_To do_.
Return all lines where the word "script" can be found.

_Information supplied_.

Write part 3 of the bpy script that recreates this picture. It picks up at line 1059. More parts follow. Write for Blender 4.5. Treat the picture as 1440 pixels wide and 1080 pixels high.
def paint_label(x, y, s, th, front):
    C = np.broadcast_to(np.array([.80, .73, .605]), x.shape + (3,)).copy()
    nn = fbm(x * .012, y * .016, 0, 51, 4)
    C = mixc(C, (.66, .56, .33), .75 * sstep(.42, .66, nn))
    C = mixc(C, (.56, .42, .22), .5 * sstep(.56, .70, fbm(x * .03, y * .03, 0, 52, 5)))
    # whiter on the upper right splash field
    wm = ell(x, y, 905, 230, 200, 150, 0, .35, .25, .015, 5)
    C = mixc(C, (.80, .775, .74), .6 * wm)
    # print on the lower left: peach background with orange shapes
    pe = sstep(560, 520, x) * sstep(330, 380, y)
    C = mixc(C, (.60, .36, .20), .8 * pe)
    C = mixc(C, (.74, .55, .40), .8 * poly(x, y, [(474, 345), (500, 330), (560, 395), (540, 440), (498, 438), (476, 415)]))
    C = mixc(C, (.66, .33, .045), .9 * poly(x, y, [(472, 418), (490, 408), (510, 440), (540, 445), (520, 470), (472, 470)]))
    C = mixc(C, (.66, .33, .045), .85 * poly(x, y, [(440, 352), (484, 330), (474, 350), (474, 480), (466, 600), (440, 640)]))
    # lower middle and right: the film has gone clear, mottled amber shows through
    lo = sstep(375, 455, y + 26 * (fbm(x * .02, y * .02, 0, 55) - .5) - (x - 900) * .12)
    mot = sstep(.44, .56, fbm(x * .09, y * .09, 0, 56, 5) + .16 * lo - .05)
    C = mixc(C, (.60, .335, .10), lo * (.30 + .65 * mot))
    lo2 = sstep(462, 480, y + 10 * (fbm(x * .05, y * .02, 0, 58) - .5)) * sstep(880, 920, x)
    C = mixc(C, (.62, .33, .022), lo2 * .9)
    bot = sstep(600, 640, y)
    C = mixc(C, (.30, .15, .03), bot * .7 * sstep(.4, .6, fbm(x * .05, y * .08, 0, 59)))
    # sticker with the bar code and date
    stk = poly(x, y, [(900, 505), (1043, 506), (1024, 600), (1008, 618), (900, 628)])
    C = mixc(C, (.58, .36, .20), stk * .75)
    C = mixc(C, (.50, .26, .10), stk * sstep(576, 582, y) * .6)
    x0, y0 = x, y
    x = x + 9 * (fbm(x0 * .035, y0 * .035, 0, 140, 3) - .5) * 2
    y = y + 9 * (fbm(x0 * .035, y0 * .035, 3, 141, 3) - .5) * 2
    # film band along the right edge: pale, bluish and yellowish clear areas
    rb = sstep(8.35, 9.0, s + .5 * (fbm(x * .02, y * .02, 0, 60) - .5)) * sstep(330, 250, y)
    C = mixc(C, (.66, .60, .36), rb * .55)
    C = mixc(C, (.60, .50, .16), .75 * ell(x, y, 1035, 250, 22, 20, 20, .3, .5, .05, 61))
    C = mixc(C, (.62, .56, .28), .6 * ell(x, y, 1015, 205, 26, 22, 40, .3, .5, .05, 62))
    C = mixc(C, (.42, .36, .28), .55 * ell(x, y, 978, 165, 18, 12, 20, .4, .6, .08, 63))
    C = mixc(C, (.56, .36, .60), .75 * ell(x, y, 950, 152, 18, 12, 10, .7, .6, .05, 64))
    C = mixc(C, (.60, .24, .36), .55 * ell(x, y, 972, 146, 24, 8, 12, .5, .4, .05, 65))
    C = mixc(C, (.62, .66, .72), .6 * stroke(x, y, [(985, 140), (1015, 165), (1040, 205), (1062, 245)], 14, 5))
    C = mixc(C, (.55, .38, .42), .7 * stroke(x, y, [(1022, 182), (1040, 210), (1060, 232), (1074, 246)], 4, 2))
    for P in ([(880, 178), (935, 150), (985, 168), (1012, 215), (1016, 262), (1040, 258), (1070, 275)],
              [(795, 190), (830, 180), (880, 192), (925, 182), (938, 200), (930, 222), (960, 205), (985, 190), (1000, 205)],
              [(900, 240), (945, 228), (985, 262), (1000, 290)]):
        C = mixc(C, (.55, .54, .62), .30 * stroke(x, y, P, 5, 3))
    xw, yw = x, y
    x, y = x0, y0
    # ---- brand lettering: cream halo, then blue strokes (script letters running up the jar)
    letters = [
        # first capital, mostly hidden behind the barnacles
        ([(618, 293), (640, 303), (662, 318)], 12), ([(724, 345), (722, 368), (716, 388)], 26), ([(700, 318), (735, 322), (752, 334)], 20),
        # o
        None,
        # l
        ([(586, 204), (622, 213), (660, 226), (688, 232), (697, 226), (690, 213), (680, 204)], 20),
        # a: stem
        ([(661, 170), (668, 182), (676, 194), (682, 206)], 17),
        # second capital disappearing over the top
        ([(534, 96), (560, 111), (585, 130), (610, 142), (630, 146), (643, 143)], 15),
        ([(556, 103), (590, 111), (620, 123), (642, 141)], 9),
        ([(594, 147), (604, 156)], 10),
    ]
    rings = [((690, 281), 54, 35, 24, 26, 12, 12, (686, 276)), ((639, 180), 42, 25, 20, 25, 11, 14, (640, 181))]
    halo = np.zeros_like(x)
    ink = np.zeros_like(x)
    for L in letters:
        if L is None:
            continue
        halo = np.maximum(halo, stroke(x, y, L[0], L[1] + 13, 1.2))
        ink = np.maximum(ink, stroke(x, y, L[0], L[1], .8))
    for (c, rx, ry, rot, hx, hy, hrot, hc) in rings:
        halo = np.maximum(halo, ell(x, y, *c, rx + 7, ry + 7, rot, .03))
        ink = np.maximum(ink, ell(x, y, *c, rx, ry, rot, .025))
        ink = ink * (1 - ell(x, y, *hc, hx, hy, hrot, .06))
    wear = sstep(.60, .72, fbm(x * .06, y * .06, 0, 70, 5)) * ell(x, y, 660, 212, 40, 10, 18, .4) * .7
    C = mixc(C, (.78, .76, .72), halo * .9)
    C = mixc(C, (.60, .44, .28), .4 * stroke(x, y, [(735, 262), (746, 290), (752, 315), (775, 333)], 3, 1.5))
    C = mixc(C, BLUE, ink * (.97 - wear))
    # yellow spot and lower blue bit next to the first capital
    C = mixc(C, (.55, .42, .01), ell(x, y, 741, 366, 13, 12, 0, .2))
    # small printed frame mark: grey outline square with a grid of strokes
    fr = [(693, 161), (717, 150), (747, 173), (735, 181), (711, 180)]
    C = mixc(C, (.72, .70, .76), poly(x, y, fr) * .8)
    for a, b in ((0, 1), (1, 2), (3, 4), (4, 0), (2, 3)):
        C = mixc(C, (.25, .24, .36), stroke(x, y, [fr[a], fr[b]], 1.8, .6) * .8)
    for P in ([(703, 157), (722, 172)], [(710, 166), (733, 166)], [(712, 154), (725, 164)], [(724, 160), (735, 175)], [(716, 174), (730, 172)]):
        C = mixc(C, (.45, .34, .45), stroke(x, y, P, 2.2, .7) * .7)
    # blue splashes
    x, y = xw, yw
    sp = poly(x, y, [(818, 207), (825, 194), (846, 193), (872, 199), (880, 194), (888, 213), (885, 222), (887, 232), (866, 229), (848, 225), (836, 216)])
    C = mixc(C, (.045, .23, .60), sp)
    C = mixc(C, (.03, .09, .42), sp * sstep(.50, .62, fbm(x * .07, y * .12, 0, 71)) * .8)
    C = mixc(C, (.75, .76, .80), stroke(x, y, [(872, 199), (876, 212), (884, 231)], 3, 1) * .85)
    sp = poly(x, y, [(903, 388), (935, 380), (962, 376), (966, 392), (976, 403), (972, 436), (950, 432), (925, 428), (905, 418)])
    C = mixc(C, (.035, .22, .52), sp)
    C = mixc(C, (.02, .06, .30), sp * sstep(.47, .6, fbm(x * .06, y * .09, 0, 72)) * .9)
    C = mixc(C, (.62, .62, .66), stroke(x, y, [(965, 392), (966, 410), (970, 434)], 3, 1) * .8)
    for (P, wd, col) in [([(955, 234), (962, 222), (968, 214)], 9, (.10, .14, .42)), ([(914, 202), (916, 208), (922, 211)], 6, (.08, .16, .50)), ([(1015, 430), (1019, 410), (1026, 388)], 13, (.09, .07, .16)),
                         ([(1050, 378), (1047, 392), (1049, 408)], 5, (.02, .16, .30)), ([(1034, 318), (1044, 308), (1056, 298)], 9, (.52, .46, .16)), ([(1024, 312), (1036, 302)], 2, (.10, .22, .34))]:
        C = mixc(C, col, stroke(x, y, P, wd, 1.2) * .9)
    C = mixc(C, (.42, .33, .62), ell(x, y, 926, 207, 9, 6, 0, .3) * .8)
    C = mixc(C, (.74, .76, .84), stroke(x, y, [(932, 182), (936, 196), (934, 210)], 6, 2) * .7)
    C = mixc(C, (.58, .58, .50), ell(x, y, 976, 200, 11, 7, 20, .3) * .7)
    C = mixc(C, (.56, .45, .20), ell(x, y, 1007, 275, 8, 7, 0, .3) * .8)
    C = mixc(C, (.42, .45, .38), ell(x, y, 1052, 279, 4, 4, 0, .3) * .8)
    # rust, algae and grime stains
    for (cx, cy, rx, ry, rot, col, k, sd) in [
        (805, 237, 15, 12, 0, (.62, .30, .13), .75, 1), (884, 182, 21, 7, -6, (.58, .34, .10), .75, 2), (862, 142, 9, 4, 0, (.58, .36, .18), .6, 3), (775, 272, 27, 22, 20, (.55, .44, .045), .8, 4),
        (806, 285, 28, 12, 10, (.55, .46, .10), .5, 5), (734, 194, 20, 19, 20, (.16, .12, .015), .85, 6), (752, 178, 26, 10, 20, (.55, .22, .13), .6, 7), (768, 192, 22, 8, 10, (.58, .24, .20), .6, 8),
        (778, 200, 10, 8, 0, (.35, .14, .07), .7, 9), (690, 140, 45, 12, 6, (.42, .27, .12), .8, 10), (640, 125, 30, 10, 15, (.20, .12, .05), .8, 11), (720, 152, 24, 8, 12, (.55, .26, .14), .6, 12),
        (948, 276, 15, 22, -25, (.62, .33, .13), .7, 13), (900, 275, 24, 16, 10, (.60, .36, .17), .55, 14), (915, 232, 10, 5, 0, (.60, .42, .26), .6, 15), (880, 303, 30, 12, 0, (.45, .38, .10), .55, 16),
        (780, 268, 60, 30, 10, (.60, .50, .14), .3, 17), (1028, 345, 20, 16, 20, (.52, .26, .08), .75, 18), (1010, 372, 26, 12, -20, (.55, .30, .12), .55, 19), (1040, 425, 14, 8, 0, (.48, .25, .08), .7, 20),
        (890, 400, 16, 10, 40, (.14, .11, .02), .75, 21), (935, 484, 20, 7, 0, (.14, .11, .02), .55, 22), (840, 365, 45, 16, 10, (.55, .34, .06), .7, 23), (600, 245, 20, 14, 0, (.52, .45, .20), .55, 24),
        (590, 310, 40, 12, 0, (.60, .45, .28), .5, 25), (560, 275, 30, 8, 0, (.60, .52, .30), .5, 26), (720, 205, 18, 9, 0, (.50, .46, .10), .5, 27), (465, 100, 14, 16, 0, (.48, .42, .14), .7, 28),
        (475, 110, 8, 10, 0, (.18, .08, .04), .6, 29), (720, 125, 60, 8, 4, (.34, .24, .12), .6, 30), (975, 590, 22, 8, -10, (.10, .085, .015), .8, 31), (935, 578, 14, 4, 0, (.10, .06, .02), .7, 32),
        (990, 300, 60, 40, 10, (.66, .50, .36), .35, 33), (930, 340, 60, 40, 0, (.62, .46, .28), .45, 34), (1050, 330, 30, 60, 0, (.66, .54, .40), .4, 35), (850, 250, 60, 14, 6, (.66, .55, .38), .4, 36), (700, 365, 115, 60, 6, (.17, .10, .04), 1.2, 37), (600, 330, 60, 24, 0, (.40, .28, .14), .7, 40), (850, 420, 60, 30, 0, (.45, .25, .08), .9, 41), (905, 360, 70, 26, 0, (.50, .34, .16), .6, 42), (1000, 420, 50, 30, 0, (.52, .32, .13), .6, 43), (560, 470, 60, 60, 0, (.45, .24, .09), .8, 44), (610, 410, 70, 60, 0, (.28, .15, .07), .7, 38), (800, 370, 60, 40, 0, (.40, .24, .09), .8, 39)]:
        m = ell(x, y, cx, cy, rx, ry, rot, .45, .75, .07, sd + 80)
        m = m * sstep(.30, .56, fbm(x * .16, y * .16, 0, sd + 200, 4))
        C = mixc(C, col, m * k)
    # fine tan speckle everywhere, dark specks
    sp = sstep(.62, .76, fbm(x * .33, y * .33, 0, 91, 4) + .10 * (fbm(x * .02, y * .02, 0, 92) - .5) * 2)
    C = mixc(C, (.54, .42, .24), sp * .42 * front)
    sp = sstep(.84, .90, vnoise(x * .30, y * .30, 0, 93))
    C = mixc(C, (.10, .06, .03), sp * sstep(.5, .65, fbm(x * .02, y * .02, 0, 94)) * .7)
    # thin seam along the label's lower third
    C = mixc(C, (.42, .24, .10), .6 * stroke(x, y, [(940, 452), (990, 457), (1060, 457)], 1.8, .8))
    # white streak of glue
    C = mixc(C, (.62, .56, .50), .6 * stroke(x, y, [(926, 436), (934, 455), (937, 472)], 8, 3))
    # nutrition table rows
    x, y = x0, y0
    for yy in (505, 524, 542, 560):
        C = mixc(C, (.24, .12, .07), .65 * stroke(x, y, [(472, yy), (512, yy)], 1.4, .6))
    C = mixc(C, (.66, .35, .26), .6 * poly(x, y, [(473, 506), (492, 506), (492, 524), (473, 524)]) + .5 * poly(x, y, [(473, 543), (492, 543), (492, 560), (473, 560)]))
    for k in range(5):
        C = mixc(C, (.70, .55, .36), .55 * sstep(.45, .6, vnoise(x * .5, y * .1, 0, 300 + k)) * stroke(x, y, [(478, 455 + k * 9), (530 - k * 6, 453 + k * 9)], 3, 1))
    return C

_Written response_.
Write part 3 of the bpy script that recreates this picture. It picks up at line 1059. More parts follow. Write for Blender 4.5. Treat the picture as 1440 pixels wide and 1080 pixels high.
    # ---- brand lettering: cream halo, then blue strokes (script letters running up the jar)